Identify all lines of the data containing the string "from" and copy them.
....................
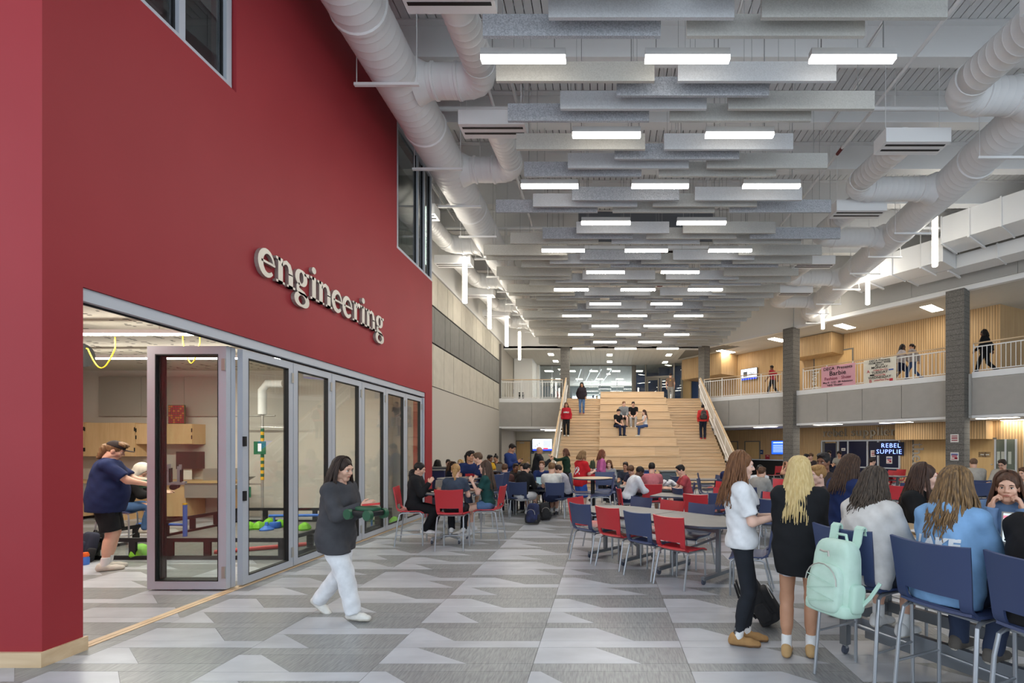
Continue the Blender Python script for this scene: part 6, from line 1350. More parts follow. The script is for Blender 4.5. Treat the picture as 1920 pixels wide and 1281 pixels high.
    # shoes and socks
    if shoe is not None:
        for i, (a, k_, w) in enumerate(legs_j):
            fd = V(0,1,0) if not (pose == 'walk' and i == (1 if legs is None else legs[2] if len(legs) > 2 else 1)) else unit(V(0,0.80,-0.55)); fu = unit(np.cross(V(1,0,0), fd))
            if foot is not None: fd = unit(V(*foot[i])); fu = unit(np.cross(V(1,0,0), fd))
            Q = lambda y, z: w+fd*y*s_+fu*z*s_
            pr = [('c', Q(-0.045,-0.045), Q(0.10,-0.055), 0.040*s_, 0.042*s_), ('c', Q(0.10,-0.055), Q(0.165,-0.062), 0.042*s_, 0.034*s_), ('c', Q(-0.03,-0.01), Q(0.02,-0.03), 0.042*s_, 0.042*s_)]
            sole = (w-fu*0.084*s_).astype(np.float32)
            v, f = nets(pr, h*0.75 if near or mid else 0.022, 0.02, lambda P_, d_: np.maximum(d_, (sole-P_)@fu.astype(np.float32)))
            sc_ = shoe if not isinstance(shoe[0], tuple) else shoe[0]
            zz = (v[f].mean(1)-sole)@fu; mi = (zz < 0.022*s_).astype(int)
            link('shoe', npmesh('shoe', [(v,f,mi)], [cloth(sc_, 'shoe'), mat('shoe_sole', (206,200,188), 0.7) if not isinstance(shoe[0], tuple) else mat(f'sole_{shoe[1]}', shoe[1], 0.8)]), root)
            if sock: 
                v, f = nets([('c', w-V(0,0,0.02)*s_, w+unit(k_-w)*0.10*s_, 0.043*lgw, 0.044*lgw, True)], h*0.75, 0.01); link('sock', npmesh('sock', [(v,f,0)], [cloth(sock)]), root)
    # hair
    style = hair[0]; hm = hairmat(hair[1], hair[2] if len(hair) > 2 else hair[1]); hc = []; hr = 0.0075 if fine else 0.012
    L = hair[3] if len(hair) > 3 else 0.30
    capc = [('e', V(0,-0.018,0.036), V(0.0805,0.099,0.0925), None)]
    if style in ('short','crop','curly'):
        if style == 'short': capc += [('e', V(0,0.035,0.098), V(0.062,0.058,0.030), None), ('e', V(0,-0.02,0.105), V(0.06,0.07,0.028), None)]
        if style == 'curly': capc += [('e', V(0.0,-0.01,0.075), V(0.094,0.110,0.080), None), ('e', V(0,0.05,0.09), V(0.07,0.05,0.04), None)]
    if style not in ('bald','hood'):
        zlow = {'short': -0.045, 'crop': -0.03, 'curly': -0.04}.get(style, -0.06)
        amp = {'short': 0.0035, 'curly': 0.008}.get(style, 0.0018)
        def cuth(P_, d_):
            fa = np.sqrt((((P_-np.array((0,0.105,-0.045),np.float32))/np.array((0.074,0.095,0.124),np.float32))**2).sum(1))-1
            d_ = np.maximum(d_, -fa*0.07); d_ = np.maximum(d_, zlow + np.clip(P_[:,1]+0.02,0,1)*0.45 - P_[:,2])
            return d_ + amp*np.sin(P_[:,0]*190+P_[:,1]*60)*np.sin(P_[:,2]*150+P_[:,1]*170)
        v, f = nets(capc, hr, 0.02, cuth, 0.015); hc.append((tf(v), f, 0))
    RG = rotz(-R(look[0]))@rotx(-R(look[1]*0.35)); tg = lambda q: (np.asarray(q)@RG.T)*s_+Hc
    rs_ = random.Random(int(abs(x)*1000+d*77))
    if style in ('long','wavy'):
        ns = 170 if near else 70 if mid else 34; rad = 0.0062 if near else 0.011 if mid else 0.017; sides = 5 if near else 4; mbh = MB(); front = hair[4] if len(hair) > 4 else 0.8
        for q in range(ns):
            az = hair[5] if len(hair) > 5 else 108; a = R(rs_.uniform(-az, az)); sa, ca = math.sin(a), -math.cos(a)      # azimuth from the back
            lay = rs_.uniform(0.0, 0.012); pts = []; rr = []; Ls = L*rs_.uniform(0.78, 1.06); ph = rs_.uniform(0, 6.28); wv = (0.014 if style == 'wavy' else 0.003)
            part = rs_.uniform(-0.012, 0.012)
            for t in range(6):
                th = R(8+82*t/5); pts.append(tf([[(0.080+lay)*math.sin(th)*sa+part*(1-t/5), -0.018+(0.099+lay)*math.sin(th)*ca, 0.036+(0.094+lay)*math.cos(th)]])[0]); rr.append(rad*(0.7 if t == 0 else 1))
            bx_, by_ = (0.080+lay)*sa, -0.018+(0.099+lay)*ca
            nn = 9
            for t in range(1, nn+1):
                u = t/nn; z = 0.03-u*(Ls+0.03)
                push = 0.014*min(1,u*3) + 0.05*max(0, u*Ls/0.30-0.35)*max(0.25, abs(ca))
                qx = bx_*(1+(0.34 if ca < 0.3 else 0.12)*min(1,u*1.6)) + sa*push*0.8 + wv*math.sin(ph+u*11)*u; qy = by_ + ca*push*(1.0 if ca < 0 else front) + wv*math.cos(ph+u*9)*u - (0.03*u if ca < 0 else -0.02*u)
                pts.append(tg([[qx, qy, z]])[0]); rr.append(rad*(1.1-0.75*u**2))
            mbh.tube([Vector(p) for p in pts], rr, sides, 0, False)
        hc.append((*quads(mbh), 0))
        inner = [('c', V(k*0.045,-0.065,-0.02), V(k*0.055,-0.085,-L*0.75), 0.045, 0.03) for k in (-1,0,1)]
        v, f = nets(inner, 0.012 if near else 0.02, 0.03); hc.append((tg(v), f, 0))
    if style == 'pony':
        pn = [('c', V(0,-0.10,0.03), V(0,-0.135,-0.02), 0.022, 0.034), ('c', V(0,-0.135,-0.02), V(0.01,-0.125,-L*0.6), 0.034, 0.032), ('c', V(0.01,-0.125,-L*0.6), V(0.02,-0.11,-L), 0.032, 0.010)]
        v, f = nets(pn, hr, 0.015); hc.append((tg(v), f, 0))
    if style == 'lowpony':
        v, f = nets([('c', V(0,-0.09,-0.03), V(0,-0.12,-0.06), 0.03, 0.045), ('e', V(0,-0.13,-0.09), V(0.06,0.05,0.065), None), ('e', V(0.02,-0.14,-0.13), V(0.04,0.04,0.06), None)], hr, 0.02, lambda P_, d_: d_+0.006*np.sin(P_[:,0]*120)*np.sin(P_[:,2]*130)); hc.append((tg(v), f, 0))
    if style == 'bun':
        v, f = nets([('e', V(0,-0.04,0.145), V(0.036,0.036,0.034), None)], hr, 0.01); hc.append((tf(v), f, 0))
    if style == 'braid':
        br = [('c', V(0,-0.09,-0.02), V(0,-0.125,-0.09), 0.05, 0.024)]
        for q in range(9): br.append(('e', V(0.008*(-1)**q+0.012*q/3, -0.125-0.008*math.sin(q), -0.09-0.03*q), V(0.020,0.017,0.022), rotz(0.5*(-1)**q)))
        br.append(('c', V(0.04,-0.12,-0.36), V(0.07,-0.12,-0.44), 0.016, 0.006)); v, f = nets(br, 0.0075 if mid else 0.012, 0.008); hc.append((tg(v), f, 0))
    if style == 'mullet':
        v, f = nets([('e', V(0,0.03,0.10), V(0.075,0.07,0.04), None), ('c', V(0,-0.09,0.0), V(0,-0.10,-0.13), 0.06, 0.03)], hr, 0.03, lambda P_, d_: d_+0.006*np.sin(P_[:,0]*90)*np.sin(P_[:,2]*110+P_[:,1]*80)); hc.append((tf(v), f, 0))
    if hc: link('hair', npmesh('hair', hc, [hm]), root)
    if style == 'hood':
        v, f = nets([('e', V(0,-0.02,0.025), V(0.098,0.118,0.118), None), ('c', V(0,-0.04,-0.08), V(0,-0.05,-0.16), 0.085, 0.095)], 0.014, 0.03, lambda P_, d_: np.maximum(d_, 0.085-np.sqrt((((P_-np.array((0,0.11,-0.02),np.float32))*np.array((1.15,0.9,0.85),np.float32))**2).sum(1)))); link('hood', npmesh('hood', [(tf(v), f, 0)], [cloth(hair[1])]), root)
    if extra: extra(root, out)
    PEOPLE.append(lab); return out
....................
Finished answer >>
Continue the Blender Python script for this scene: part 6, from line 1350. More parts follow. The script is for Blender 4.5. Treat the picture as 1920 pixels wide and 1281 pixels high.
            az = hair[5] if len(hair) > 5 else 108; a = R(rs_.uniform(-az, az)); sa, ca = math.sin(a), -math.cos(a)      # azimuth from the back